Le poulet est coupé en deux, mariné pendant 24 heures, puis grillé sur charbon pendant environ 40 minutes. « C’est une viande que tout le monde aime et qui est rapide à préparer. Quand Ma Poule Mouillée a ouvert en 2013, on avait plusieurs options sur le menu… mais avec le temps, on a remarqué que c’était surtout pour le poulet que notre quartier venait », explique Alves.


Photograph: Audrey-Ève Beauchamp / @audreyeve.beauchamp
À chaque commande, le poulet est découpé à la minute et badigeonné (littéralement, avec un pinceau) de sa célèbre sauce à base de piments piri piri—offerte en version douce ou épicée, même si pour vivre l’expérience complète, il n’y a qu’une seule bonne réponse.
C’est cette sauce qui fait la différence, insiste Alves. « On nous appelle même pour savoir si on peut la livrer », dit-il. Et quand les clients ne peuvent pas la recevoir chez eux, ils prennent volontiers la route pour venir la chercher.


Photograph: Audrey-Ève Beauchamp / @audreyeve.beauchamp
Un lieu hors du temps
Malgré une demande toujours grandissante, Ma Poule Mouillée est resté fidèle à son modèle de service au comptoir, rapide et efficace. « Je n’ai pas l’intention d’agrandir », confie Alves.
« Mon rêve est déjà réalisé, et c’est énormément de travail—heureusement que mes enfants et ma femme sont là pour m’aider. On est toujours sur place. »




Photograph: Audrey-Ève Beauchamp / @audreyeve.beauchamp
Le restaurant fonctionne avec une précision chirurgicale : on passe commande, on prend son plateau et on tente de s’asseoir à l’une des tables serrées—si on a de la chance. Sinon, c’est un festival de plats à emporter, les sandwichs et les assiettes quittant le comptoir à la chaîne. Aucune option de livraison. Vous prenez le métro, votre vélo ou votre voiture, et vous venez chercher votre commande.
Si la machine est si bien huilée, c’est à cause du volume impressionnant : « On produit une tonne de cuisses de poulet », explique Alves, qui se retrouvent dans les sandwichs, salades, assiettes et poutines. Quelques clins d’œil à sa famille figurent aussi au menu—le Combo Véronique (quart de poulet et chorizo) et le Mike Alves (quart de poulet, chorizo et bifana) portent les noms de ses enfants.

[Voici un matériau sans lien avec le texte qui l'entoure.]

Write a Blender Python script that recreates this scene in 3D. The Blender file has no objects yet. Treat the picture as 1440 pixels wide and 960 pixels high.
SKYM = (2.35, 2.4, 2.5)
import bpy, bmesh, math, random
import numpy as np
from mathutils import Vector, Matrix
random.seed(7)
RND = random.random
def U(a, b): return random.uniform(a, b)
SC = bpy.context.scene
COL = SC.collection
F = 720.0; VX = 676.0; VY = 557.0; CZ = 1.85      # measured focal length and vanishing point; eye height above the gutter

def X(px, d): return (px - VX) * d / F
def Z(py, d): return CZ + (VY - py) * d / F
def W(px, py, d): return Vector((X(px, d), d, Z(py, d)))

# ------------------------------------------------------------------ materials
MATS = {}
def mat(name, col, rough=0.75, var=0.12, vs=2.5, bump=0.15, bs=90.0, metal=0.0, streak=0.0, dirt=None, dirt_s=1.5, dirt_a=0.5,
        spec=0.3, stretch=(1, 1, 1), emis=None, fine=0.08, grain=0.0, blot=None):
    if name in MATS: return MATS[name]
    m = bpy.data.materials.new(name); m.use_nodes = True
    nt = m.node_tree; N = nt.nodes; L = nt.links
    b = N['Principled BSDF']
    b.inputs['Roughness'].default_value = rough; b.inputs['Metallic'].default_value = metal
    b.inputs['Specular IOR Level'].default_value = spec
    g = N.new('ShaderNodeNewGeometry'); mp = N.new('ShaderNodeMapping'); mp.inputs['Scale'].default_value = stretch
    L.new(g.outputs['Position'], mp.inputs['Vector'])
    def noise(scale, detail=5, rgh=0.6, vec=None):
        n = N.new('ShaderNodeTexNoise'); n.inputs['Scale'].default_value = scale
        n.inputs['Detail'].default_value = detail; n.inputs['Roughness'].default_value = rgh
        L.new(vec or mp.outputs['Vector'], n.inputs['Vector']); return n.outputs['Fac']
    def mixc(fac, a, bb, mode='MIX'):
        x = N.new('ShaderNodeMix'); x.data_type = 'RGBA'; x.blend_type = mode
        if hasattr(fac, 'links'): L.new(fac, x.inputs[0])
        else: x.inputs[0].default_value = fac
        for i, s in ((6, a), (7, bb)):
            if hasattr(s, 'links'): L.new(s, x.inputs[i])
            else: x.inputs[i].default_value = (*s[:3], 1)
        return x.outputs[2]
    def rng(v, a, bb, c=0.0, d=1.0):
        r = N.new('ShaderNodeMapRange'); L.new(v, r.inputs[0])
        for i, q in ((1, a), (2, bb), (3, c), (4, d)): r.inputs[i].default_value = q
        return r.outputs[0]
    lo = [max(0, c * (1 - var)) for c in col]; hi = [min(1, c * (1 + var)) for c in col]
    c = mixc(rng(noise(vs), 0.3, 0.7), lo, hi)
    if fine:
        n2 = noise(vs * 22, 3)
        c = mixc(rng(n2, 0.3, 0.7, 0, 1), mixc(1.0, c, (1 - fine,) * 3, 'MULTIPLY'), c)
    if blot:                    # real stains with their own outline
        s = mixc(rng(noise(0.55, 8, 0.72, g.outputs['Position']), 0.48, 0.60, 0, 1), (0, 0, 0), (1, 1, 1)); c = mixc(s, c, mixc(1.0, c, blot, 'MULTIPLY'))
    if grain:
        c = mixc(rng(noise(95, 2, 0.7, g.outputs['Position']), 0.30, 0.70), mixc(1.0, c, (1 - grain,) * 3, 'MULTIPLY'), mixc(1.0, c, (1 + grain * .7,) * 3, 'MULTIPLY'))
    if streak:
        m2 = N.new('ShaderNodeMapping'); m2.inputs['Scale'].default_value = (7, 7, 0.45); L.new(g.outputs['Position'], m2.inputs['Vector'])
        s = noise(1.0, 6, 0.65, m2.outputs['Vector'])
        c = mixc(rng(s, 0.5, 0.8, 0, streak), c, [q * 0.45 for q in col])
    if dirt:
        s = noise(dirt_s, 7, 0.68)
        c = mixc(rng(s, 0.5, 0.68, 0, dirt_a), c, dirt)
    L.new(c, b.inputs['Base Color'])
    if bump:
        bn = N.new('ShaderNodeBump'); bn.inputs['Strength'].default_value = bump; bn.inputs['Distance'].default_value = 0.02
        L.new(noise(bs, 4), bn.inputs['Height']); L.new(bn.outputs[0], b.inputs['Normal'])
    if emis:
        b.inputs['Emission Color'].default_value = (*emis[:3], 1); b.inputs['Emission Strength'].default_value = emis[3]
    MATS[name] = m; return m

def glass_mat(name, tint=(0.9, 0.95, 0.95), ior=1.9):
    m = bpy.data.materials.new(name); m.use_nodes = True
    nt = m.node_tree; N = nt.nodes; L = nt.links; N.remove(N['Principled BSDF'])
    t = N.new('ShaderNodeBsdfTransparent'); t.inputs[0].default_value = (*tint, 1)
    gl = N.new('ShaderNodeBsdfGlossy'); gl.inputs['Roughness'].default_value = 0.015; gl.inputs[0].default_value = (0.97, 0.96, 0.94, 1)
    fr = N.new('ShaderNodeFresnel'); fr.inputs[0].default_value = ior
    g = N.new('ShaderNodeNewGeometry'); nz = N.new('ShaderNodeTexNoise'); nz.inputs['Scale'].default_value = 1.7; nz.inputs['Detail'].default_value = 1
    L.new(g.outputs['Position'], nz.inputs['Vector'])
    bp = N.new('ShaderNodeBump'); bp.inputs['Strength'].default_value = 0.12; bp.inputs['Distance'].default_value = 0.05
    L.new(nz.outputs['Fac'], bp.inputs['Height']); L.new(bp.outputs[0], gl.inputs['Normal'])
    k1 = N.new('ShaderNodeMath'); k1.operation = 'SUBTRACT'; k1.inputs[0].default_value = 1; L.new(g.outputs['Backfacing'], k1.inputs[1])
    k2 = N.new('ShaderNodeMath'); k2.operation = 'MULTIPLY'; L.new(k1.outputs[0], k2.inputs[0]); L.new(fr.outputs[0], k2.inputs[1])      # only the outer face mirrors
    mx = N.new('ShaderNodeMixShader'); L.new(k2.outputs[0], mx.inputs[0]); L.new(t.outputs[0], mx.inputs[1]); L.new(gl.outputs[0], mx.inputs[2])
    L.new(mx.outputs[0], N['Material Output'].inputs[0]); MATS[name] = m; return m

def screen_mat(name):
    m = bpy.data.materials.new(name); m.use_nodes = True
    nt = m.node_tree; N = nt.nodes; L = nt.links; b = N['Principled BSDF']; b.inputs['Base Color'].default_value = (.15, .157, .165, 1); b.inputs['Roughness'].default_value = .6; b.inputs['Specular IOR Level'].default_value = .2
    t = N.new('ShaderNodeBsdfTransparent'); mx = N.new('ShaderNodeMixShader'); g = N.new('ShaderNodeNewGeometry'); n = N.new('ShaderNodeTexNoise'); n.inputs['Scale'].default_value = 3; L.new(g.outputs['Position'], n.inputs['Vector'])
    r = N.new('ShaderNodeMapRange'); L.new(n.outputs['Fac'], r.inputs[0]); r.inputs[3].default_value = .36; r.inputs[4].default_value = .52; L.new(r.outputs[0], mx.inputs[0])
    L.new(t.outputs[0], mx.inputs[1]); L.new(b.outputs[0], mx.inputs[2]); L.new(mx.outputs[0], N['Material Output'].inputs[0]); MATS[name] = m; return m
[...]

Photograph: Audrey-Ève Beauchamp / @audreyeve.beauchamp
Le plat qui a fait une institution montréalaise
Douze ans plus tard, rien n’a changé : ni la méthode, ni le menu, ni le rythme effréné. Et Alves ne voudrait pas qu’il en soit autrement.
« On travaille toujours de la même manière et on est restés les mêmes », dit-il.
Ma Poule Mouillée s’est imposé comme un pilier du Plateau. Beaucoup diront qu’on y mange la meilleure poutine et le meilleur poulet portugais de Montréal. Ce qu’Alves a bâti, c’est un équilibre parfait entre une tradition culinaire intemporelle et un esprit résolument montréalais.
Demandez à n’importe qui dans cette file d’attente, et ils vous diront : ça en vaut la peine.